___ Task input ___

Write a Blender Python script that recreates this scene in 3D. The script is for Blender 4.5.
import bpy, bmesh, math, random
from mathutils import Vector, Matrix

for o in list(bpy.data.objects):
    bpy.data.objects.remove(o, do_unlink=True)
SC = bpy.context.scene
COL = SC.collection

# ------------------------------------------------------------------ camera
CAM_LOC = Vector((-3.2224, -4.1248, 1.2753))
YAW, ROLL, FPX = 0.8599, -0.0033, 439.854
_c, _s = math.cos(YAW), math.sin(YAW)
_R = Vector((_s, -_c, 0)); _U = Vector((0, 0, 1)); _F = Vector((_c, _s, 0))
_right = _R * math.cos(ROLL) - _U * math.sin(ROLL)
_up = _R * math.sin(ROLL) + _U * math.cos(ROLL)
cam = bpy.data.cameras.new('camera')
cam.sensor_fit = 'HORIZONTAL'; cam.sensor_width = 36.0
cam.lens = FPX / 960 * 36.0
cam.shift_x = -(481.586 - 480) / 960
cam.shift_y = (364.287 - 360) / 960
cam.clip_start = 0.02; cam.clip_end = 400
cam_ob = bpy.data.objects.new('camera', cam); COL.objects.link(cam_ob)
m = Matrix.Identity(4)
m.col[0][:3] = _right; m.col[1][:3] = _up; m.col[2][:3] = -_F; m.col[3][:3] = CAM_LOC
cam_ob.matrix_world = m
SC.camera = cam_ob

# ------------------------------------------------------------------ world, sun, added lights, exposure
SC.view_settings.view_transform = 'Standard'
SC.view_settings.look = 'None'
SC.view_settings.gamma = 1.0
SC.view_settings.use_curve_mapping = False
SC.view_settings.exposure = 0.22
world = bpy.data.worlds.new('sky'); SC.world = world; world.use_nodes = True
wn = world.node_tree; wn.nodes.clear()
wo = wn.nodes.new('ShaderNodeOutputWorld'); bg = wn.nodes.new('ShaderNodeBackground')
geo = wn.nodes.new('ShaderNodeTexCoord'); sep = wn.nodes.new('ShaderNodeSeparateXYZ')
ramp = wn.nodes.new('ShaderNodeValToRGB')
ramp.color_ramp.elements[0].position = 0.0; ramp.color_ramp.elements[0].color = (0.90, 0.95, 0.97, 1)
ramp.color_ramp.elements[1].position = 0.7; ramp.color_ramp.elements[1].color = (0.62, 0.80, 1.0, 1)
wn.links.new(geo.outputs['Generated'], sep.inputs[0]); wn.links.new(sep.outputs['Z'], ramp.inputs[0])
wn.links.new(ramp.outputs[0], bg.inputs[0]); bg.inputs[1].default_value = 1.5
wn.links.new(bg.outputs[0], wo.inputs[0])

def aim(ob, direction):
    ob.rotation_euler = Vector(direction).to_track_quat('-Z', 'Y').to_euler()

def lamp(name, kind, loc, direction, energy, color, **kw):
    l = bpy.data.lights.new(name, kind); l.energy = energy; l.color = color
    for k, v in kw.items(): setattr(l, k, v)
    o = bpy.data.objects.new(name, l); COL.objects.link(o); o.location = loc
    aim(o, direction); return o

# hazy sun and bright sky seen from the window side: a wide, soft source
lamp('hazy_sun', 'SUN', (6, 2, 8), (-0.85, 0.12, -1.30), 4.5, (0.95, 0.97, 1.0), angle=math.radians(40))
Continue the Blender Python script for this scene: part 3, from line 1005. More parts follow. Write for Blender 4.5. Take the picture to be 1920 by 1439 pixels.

___

_What this task involves_.
Search the records for the word "Write" and copy every line where it occurs.

_Task result_.
Write a Blender Python script that recreates this scene in 3D. The script is for Blender 4.5.
Continue the Blender Python script for this scene: part 3, from line 1005. More parts follow. Write for Blender 4.5. Take the picture to be 1920 by 1439 pixels.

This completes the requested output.